Il pleut à Haïfa, comme dans tout le pays en ces dernières journées de décembre. Dans une salle de la synagogue Oleh Sarah, nommée en hommage à Sarah Halimi, son fils Yonathan nous reçoit, avec son épouse Esther, autour d’une petite table et d’un café. Il fait froid. L’hiver en Israël. Il ne dure pas longtemps mais il est rude. « En France, les maisons sont mieux chauffées », sourient-ils. La France… Un peu de nostalgie, et beaucoup de colère et d’incompréhension. Rencontre avec un fils qui a vécu le pire. Mais qui n’a pas perdu la foi.
Nous sommes ici dans la communauté francophone de Oleh Sarah, un lieu très symbolique pour vous, car vous avez commencé à vous y investir à la mort de votre mère, n’est-ce pas ?
Yonathan Halimi. Cet endroit a été créé il y a cinq ans. Mon épouse Esther et moi-même nous sommes très vite impliqués dans ce projet : offrir aux francophones de Haïfa un lieu chaleureux, un espace de prière, mais aussi une communauté à la française, dans laquelle les enfants trouvent du soutien scolaire, des amis à qui parler… Après le drame, le 4 avril 2017, nous avons voulu dédier cet espace à ma mère. La décision de la Cour de cassation de ne pas reconnaitre le crime comme antisémite a accéléré ce désir de lui rendre justice et nous avons donné son nom à ce centre communautaire : Sarah. Une trentaine de familles le fréquentent régulièrement ; nous accueillons aussi des étudiants français du Technion. Avant sa disparition, ma mère songeait d’ailleurs sérieusement à venir s’installer ici avec nous, à Haïfa ; elle hésitait parce que mes deux sœurs et leurs enfants, dont elle était très proche, vivaient alors encore en France. Mais nous étions en train de visiter des maisons pour elle. Deux jours après sa mort, un agent immobilier nous a justement appelés pour nous proposer quelque chose…
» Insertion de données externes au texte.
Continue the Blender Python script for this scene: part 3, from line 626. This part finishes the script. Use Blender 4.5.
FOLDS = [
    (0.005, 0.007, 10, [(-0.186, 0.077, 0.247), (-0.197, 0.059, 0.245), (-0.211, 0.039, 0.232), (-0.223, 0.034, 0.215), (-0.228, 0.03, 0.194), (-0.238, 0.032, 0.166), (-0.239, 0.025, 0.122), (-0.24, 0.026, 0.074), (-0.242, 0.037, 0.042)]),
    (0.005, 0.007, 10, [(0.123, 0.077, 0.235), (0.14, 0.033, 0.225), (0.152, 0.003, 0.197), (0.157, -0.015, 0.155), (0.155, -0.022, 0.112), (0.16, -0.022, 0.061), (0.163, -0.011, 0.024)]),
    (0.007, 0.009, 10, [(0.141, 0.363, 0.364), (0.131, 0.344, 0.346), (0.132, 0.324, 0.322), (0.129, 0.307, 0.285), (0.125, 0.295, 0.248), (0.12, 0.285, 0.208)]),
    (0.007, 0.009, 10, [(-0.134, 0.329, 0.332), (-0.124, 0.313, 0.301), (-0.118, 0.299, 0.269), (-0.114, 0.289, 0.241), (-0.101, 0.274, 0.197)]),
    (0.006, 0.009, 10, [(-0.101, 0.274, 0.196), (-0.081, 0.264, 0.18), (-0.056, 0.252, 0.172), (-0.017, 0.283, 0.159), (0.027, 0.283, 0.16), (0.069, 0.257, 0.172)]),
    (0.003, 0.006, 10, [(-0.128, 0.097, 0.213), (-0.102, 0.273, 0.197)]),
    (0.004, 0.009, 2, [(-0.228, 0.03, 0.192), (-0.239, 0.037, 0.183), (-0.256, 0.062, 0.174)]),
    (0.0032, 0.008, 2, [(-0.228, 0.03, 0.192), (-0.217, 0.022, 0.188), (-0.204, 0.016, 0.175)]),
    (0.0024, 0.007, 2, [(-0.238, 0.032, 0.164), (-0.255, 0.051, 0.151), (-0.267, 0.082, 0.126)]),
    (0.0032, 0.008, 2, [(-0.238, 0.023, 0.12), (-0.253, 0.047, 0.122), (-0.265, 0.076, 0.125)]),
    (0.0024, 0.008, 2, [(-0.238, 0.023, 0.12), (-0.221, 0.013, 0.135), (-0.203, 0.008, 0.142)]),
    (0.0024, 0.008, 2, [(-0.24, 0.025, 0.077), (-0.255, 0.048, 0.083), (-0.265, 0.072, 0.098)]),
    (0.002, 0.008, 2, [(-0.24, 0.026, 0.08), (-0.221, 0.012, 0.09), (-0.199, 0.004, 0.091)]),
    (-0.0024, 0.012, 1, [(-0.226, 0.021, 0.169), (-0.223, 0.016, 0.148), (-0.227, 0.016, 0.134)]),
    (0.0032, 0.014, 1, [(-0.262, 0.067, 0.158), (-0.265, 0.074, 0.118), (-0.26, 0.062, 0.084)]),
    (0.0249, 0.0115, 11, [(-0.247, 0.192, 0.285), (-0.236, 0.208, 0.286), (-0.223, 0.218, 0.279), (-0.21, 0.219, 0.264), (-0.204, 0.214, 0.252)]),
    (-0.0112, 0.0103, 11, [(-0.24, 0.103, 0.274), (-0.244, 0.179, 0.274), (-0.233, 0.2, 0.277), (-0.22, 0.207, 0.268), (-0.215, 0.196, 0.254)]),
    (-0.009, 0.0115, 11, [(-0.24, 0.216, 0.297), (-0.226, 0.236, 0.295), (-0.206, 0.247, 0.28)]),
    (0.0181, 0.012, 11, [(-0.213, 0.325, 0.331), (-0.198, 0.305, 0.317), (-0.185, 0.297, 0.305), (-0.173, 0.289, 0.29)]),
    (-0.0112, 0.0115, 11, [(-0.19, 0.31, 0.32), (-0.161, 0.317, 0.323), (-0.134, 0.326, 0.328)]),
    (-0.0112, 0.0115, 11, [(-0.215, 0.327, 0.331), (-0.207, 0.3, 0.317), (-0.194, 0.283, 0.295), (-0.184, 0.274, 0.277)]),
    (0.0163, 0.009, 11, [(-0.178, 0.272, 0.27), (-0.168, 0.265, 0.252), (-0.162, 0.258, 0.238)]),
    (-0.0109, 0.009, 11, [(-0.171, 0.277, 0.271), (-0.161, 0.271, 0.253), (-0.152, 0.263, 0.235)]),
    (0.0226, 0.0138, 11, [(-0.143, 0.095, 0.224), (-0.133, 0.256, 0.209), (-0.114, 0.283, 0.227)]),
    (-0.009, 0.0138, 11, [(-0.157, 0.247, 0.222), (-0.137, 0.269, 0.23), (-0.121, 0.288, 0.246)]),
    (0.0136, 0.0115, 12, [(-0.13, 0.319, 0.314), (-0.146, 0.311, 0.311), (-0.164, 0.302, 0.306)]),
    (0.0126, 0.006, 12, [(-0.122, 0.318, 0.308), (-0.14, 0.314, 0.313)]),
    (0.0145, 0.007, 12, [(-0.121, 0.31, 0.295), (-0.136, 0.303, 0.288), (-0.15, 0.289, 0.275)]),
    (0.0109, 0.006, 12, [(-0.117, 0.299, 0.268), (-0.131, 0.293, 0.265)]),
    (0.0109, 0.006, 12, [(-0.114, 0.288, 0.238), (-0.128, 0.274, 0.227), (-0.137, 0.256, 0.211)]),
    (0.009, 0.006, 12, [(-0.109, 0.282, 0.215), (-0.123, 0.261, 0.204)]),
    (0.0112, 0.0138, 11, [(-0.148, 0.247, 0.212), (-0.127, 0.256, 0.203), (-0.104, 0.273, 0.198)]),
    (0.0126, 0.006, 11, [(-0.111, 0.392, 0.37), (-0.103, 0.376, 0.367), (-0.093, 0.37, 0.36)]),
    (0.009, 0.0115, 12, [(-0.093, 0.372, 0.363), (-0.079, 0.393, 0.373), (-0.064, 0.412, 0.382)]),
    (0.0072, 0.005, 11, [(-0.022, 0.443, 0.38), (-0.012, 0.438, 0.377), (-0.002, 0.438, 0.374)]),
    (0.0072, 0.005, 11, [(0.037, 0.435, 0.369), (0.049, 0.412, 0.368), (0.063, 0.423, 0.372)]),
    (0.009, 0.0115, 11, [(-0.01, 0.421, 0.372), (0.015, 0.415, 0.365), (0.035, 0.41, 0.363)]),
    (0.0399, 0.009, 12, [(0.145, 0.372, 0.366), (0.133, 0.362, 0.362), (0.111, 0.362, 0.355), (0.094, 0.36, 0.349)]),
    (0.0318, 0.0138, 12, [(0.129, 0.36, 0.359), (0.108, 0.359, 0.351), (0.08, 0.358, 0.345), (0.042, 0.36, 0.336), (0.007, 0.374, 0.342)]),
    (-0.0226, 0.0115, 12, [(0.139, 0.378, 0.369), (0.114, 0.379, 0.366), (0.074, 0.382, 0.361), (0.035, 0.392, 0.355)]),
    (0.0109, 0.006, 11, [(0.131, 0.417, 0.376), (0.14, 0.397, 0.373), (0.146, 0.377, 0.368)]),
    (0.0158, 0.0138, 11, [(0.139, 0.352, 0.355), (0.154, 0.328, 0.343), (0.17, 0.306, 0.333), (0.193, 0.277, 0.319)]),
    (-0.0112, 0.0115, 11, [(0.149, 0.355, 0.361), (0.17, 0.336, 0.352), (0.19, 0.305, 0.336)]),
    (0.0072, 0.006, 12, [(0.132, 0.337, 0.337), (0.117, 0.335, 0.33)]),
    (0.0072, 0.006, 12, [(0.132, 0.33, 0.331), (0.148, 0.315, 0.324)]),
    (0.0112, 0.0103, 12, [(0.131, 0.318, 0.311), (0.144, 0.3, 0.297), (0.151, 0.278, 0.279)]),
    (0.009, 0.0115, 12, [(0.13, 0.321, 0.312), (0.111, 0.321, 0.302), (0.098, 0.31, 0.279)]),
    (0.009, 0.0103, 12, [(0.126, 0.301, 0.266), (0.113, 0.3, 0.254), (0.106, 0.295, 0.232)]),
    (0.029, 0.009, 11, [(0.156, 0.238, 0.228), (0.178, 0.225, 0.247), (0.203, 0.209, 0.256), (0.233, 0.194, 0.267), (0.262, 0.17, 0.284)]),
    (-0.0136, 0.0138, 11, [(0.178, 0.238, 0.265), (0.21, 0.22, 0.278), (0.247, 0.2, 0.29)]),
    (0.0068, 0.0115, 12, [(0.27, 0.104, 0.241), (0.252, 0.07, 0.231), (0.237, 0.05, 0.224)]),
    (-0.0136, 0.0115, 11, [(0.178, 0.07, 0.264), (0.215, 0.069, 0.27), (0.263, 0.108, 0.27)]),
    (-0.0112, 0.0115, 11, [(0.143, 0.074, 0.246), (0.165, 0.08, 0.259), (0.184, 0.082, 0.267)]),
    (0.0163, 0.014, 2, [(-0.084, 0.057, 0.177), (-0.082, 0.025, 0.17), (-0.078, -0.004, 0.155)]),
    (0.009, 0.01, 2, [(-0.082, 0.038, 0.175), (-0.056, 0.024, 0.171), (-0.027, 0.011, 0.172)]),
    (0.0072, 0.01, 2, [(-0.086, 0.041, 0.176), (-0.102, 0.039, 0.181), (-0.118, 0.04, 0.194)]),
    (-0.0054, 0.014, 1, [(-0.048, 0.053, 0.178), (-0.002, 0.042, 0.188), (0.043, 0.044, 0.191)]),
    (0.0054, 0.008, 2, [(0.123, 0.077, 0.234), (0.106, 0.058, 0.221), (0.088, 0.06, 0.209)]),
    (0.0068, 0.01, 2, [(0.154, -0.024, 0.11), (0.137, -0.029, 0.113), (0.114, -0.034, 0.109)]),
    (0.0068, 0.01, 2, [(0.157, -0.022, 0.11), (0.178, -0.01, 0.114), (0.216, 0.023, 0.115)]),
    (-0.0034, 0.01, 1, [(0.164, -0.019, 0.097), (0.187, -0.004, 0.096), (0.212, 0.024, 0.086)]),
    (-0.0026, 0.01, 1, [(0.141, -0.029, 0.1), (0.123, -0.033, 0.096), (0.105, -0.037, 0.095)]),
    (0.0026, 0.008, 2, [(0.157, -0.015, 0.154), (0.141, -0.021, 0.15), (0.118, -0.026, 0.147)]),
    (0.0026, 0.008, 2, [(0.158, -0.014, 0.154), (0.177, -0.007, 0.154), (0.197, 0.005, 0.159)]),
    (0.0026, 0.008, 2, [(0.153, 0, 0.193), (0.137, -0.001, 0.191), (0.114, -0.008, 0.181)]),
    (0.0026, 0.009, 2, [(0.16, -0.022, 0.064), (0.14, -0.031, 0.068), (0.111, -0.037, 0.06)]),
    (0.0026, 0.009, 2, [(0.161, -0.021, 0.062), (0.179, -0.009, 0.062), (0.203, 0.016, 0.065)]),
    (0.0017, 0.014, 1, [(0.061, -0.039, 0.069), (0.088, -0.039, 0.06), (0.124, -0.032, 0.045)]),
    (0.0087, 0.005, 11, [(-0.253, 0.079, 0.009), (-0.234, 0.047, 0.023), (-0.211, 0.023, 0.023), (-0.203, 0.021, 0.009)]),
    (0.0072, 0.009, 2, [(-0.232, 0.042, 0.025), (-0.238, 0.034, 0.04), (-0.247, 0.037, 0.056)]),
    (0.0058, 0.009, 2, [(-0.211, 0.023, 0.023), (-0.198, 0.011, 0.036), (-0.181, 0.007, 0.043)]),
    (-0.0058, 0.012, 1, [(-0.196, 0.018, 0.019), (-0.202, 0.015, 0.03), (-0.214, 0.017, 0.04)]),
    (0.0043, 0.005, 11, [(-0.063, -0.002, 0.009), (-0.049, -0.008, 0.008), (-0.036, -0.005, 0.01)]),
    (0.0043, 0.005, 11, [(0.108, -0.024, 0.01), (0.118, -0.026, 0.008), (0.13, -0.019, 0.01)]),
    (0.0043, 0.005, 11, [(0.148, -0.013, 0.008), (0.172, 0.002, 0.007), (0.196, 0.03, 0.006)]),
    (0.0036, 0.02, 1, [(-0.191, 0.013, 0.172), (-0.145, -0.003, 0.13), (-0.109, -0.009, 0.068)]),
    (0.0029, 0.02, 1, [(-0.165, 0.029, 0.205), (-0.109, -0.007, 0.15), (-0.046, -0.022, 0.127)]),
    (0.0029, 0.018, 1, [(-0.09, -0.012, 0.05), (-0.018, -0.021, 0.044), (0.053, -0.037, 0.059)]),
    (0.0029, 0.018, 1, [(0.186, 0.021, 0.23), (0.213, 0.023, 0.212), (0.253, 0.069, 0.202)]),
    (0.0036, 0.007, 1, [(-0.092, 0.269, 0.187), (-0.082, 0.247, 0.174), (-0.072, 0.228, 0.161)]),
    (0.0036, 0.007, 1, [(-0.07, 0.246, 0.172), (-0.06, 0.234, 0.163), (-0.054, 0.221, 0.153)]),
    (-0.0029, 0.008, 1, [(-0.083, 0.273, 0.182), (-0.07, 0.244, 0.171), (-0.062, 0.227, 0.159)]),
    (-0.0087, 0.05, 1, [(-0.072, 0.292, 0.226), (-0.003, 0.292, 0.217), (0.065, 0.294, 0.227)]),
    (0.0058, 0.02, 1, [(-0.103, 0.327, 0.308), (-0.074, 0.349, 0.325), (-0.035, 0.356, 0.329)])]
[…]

Vous insistez sur la culture particulière des Français qui sont en Israël, une culture qui les distingue, d’une certaine manière. Vous auriez pu rejeter la France…
Y.H. Nous avons tiré un trait sur la France, oui. Mais nous n’en gardons pas moins beaucoup de particularités françaises ; et sur de nombreux points, nous restons très différents de ceux qui sont nés en Israël. Et puis, dans les années 1980-90, les Juifs étaient heureux en France. C’est plus tard que la situation s’est dégradée… Mes parents étaient tous deux originaires de familles algériennes traditionalistes ; ils sont devenus pratiquants, mais ils étaient très attachés à la France. Ma mère était née à Nogent-sur-Marne, à côté de Paris. Elle a étudié la médecine à la faculté de Créteil puis s’est rapprochée de la communauté de la rue Pavée, qui lui a proposé un poste de directrice de crèche. Elle accueillait des enfants de tous les milieux ; et durant des années, elle a accompli un formidable travail. Elle était à la fois ferme et bienveillante, savait associer rigueur et douceur. Je me souviens qu’une fois, elle a ramené à la maison un petit enfant qui était malade. Sa maman était en voyage et le papa démuni, alors ma mère l’a gardé chez nous et s’en est occupée totalement. Elle savait donner à chacune et à chacun. Elle a été une incroyable directrice de crèche. Tout le monde se souvient d’elle : les parents, les personnes avec qui elle a travaillé, les membres de la communauté de la rue Pavée…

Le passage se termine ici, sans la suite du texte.